GOAL OF THE EXERCISE
Read the listing below and copy out every line that holds "right".

▽

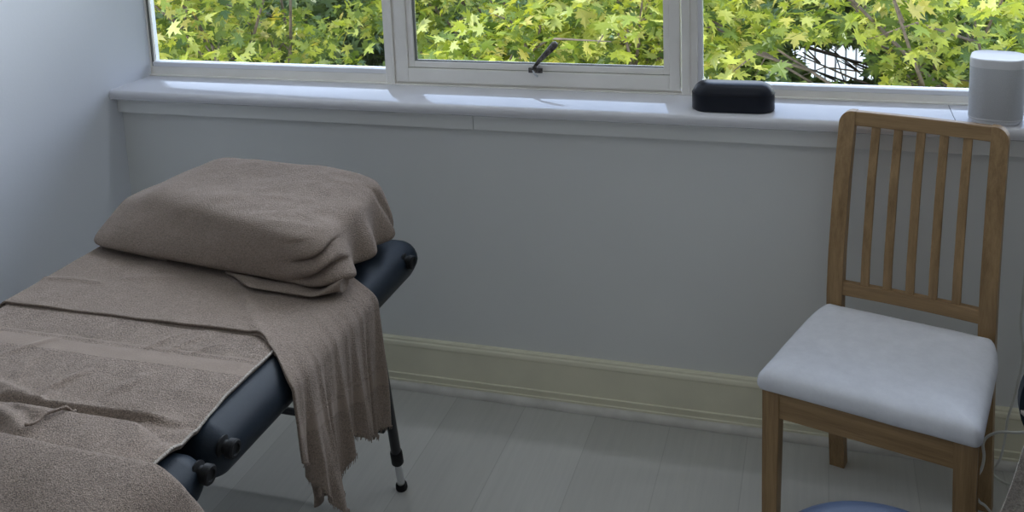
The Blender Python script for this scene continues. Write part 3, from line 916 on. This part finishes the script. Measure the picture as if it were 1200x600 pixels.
# ------------------------------------------------------------------ navy round-backed chair at the right edge with a towel over it
nc = thing('swivel_chair', 'navy round-backed chair at the right edge, mostly under a pale towel', 'chair', (2.690, -.87, 0))
lathe('seat', [(.05, .40), (.19, .40), (.205, .415), (.207, .435), (.195, .455), (.16, .462), (.02, .464)], M['stool_vinyl'], nc, 48)
lathe('gas_column', [(.028, .08), (.028, .22), (.018, .222), (.018, .40)], M['alu'], nc, 24)
for k in range(5):
    a = 2 * PI * k / 5
    e = Vector((.22 * math.cos(a), .22 * math.sin(a), .065)); c = Vector((.02 * math.cos(a), .02 * math.sin(a), .11))
    l = tube('base_arm', [c, e], [.020, .012], M['black_metal'], nc, 10)
    ax = Vector((-math.sin(a), math.cos(a), 0))
    tube('caster', [e + Vector((0, 0, -.040)) - ax * .016, e + Vector((0, 0, -.040)) + ax * .016], .025, M['black_rubber'], l, 18)
lathe('backrest', [(.02, -.028), (.09, -.030), (.122, -.020), (.130, 0), (.122, .020), (.09, .028), (.02, .030)], M['vinyl'], nc, 48, (-.100, .170, .600), (-.35, .9, .15))
tube('back_support', [(-.02, .05, .41), (-.08, .17, .43), (-.10, .205, .54)], .012, M['black_metal'], nc, 10)
def side_towel(u, v):
    # drapes over the chair, flaring toward the floor
    z = interp([(0, .580), (.1, .592), (.2, .580), (.35, .50), (1, .10)], v)
    k = clamp((.585 - z) / .48)
    xl_ = 2.472 - .122 * k ** .85 + .010 * math.sin(6 * k)
    x = lerp(xl_, xl_ + .36 + .1 * k, u)
    y = -.765 - .13 * math.sin(PI * (.15 + .35 * u)) * (1 + .4 * k) + .014 * math.sin(u * 22 + 2 * k) * (.3 + k)
    if v < .2: y += .075 * (1 - v / .2)
    return (x, y, z)
stw = cloth('towel', 70, 60, side_towel, M['towel_pale'], None, .006)
tag(stw, 'pale taupe towel hanging over the navy chair at the right edge', 'towel')
# loose cord loop by the chair leg
pts = [(2.62, -.47, .375), (2.56, -.45, .364), (2.520, -.45, .357), (2.491, -.45, .354), (2.469, -.45, .341), (2.460, -.45, .322), (2.463, -.45, .293), (2.459, -.45, .262), (2.447, -.45, .234), (2.447, -.45, .210), (2.458, -.45, .186), (2.476, -.45, .171), (2.53, -.46, .10), (2.56, -.50, .006), (2.66, -.52, .004)]
cd2 = tube('charging_cord', smooth_path(pts, 8), .0030, M['cable'], None, 8)
tag(cd2, 'white cord looping out from under the pale towel beside the oak chair', 'cord')

# ------------------------------------------------------------------ outside: maples, house, railing
def leaf_shape():
    # five-lobed maple leaf in the xy plane, stem at origin, tip at +y, unit length
    half = [(0, 0), (.08, .03), (.30, -.09), (.21, .10), (.58, .13), (.38, .22), (.62, .50), (.36, .42), (.13, .44), (.24, .70), (.10, .72), (0, 1.05)]
    out = half + [(-x, y) for x, y in half[-2:0:-1]]
    return out
LS = leaf_shape()
def add_leaf(V, F, p, size, rnd, tilt_bias):
    # orientation: blade hangs outward, mostly facing up
    yaw = rnd.uniform(0, 2 * PI); pitch = rnd.gauss(-.40, .52); roll = rnd.gauss(0, .60)
    R = Matrix.Rotation(yaw, 3, 'Z') @ Matrix.Rotation(pitch, 3, 'X') @ Matrix.Rotation(roll, 3, 'Y')
    n0 = len(V)
    V.append(p + R @ Vector((0, .36 * size, -.02 * size)))
    for x, y in LS:
        z = .10 * abs(x) - .18 * (y - .3) ** 2 - (.10 * x * x)
        V.append(p + R @ Vector((x * size, y * size, z * size)))
    k = len(LS)
    for i in range(k): F.append((n0, n0 + 1 + i, n0 + 1 + (i + 1) % k))
def maple(loc, clumps, per, mat, label, seed, size=(.045, .095), spread=1.0, group='maples outside the window', gapfn=None):
    rnd = random.Random(seed)
    t = thing('maple_tree', label, 'tree', loc, group)
    L = Vector(loc)
    V, F = tube_geo([(0, 0, 0), (.05, .03, (clumps[0][2] - loc[2]) * .5), (0, 0, 4.4 if loc[2] < -2 else 2)], [.16, .12, .05], 10)
    mesh_obj('trunk', V, F, M['bark'], t, smooth=True)
    bv = []; bf = []
    for c in clumps:
        c = Vector(c[:3]) - L
        a = Vector((0, 0, min(4.2, max(1.2, c.z - .8))))
        m = a.lerp(c, .5) + Vector((rnd.uniform(-.15, .15), rnd.uniform(-.15, .15), -.15))
        v_, f_ = tube_geo(smooth_path([a, m, c], 4), [lerp(.020, .005, k / 8) for k in range(9)], 6)
        bf += [tuple(i + len(bv) for i in f) for f in f_]; bv += v_
        for _ in range(2):
            e = c + Vector((rnd.gauss(0, .28), rnd.gauss(0, .25), rnd.uniform(-.2, .32)))
            v_, f_ = tube_geo([c.lerp(m, .2), c.lerp(e, .5) + Vector((0, 0, .03)), e], [.008, .006, .002], 5)
            bf += [tuple(i + len(bv) for i in f) for f in f_]; bv += v_
    mesh_obj('branches', bv, bf, M['bark'], t, smooth=True)
    V = []; F = []
    for (cx, cy, cz, *r) in clumps:
        r = r[0] if r else .42
        for _ in range(int(per * (r / .42) ** 2)):
            # umbrella shaped sprays
            a = rnd.uniform(0, 2 * PI); rr = r * math.sqrt(rnd.random())
            dz = r * .55 * (1 - (rr / r) ** 2) - r * .25 + rnd.gauss(0, .06)
            p = Vector((cx + rr * math.cos(a) * 1.15, cy + rr * math.sin(a), cz + dz))
            if gapfn and gapfn(p): continue
            add_leaf(V, F, p - L, rnd.uniform(*size), rnd, 0)
    f = mesh_obj('foliage', V, F, mat, t)
    return t
def gap(p):   # the opening between two crowns through which the street shows
    g = Vector((2.15, 2.0, .58)).lerp(Vector((2.27, 8.0, -.70)), (p.y - 2.0) / 6.0)
    s = .18 + .030 * (p.y - 2)
    return abs(p.x - g.x + .5 * (p.z - g.z)) < s * 1.1 and abs(p.z - g.z) < s * .62
rnd = random.Random(21)
def clump_field(x0, x1, y0, y1, ztop, zlow, n, r0=.3, r1=.5):
    out = []
    for _ in range(n):
        y = rnd.uniform(y0, y1)
        out.append((rnd.uniform(x0, x1), y, rnd.uniform(zlow, ztop), rnd.uniform(r0, r1)))
    return out
maple((-1.7, 3.6, -4.6), clump_field(-3.7, -.85, 2.0, 3.6, 1.2, -.7, 50), 235, M['leaf'], 'maple with lobed yellow-green leaves seen through the left window pane', 1, gapfn=gap)
maple((.75, 3.5, -4.6), clump_field(-.45, 1.60, 1.9, 3.5, 1.2, -.6, 46), 235, M['leaf'], 'maple with lobed yellow-green leaves seen through the middle hinged window', 2, gapfn=gap)
maple((3.3, 3.4, -4.6), clump_field(1.75, 4.8, 1.9, 3.5, 1.15, -.6, 58), 235, M['leaf'], 'maple with lobed yellow-green leaves seen through the right window pane', 3, gapfn=gap)
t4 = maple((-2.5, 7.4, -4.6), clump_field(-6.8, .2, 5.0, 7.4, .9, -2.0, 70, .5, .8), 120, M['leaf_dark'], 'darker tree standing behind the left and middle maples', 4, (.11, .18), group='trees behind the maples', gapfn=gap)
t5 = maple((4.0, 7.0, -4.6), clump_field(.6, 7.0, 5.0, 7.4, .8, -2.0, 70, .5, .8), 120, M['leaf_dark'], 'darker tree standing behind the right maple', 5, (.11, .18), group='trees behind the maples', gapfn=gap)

struct(box('ground', -60, 60, 1.0, 90, -4.7, -4.6, M['lawn']))
hs = thing('house', 'white rendered house glimpsed through the gap in the leaves', 'building', (2.5, 16, -4.6))
box('wall', .9, 4.6, 14, 20, -4.6, 1.2, M['render_white'], hs)
V = [(.5, 13.6, 1.2), (5, 13.6, 1.2), (5, 20.4, 1.2), (.5, 20.4, 1.2), (.5, 17, 3.2), (5, 17, 3.2)]
mesh_obj('roof', V, [(0, 1, 5, 4), (3, 4, 5, 2), (0, 4, 3), (1, 2, 5), (0, 3, 2, 1)], M['slate'], hs)
for x in (1.0, 3.3):
    f_ = box('window', x, x + 1.1, 13.96, 14.0, -1.6, -.2, M['rail'], hs)
    box('pane', x + .08, x + 1.02, 13.94, 13.958, -1.52, -.28, M['dark_glass'], f_)
settle(hs)
rl = thing('railing', 'pale metal railing in front of the white house', 'railing', (2.6, 9.5, -4.6))
tube('top_rail', [(1.2, 9.5, -.88), (4.4, 9.5, -.82)], .022, M['rail'], rl, 8)
tube('bottom_rail', [(1.2, 9.5, -1.5), (4.4, 9.5, -1.44)], .018, M['rail'], rl, 8)
for k in range(28):
    x = 1.25 + k * .115; tube('baluster', [(x, 9.5, -1.5), (x, 9.5, -.86)], .012, M['rail'], rl, 6)
for x in (1.2, 2.8, 4.4): tube('post', [(x, 9.5, -4.6), (x, 9.5, -.8)], .03, M['rail'], rl, 8)
settle(rl)

# ------------------------------------------------------------------ light
w = bpy.data.worlds.new('World'); scene.world = w; w.use_nodes = True
nt = w.node_tree; nt.nodes.clear()
out = nt.nodes.new('ShaderNodeOutputWorld'); bg = nt.nodes.new('ShaderNodeBackground'); bg.inputs[1].default_value = 3.6
tc = nt.nodes.new('ShaderNodeTexCoord'); sx = nt.nodes.new('ShaderNodeSeparateXYZ'); rp = nt.nodes.new('ShaderNodeValToRGB')
e = rp.color_ramp.elements; e[0].position = 0.0; e[0].color = (.85, .9, 1.0, 1); e[1].position = .9; e[1].color = (.38, .56, .95, 1)
nt.links.new(tc.outputs['Generated'], sx.inputs[0]); nt.links.new(sx.outputs['Z'], rp.inputs[0]); nt.links.new(rp.outputs[0], bg.inputs[0]); nt.links.new(bg.outputs[0], out.inputs[0])
def light(name, typ, loc, rot, energy, color, **kw):
    d = bpy.data.lights.new(name, typ); d.energy = energy; d.color = color
    for k, v in kw.items(): setattr(d, k, v)
    o = bpy.data.objects.new(name, d); COL.objects.link(o); o.location = loc; o.rotation_euler = rot; return o
sd = Vector((.72, .30, -.78))       # travel direction of sunlight
sun = light('sun', 'SUN', (0, 0, 10), sd.to_track_quat('-Z', 'Y').to_euler(), 4.6, (1, .96, .86), angle=.01)
# sky light portal in the window opening
po = light('window_portal', 'AREA', (1.7, WY + .03, 1.615), (-PI / 2, 0, 0), 1, (1, 1, 1), shape='RECTANGLE', size=3.4, size_y=1.43)
po.data.cycles.is_portal = True
light('sky_boost_light', 'AREA', (1.7, WY + .05, 1.93), (-PI / 2 + .24, 0, 0), 66, (.86, .92, 1), shape='RECTANGLE', size=3.35, size_y=.78)  # added lamp at the window, boosts the skylight indoors only
# added fill under the ceiling, soft and weak, no real fitting
light('ceiling_fill', 'AREA', (2.0, -2.2, ZC - .03), (0, 0, 0), 3, (.96, .97, 1), shape='RECTANGLE', size=1.6, size_y=1.6)

# ------------------------------------------------------------------ camera
cam_d = bpy.data.cameras.new('Camera'); cam = bpy.data.objects.new('Camera', cam_d); COL.objects.link(cam)
r = Vector((0.95481, 0.29459, -0.03946)); u = Vector((-0.01357, 0.17585, 0.98432)); f = Vector((-0.29691, 0.93930, -0.17190))
Mx = Matrix(((r.x, u.x, -f.x, 2.12201), (r.y, u.y, -f.y, -2.56050), (r.z, u.z, -f.z, 1.61006), (0, 0, 0, 1)))
cam.matrix_world = Mx
cam_d.sensor_fit = 'HORIZONTAL'; cam_d.sensor_width = 36; cam_d.lens = 35.002; cam_d.shift_y = -.2332; cam_d.clip_start = .05; cam_d.clip_end = 300
scene.camera = cam
scene.view_settings.view_transform = 'Standard'; scene.view_settings.look = 'None'; scene.view_settings.exposure = 0.0
scene.cycles.use_denoising = True
scene.cycles.max_bounces = 10; scene.cycles.diffuse_bounces = 6; scene.cycles.transparent_max_bounces = 12
scene.cycles.caustics_reflective = False; scene.cycles.caustics_refractive = False
scene.cycles.sample_clamp_indirect = 6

△

WRITTEN REPLY
# ------------------------------------------------------------------ navy round-backed chair at the right edge with a towel over it
nc = thing('swivel_chair', 'navy round-backed chair at the right edge, mostly under a pale towel', 'chair', (2.690, -.87, 0))
tag(stw, 'pale taupe towel hanging over the navy chair at the right edge', 'towel')
maple((3.3, 3.4, -4.6), clump_field(1.75, 4.8, 1.9, 3.5, 1.15, -.6, 58), 235, M['leaf'], 'maple with lobed yellow-green leaves seen through the right window pane', 3, gapfn=gap)
t5 = maple((4.0, 7.0, -4.6), clump_field(.6, 7.0, 5.0, 7.4, .8, -2.0, 70, .5, .8), 120, M['leaf_dark'], 'darker tree standing behind the right maple', 5, (.11, .18), group='trees behind the maples', gapfn=gap)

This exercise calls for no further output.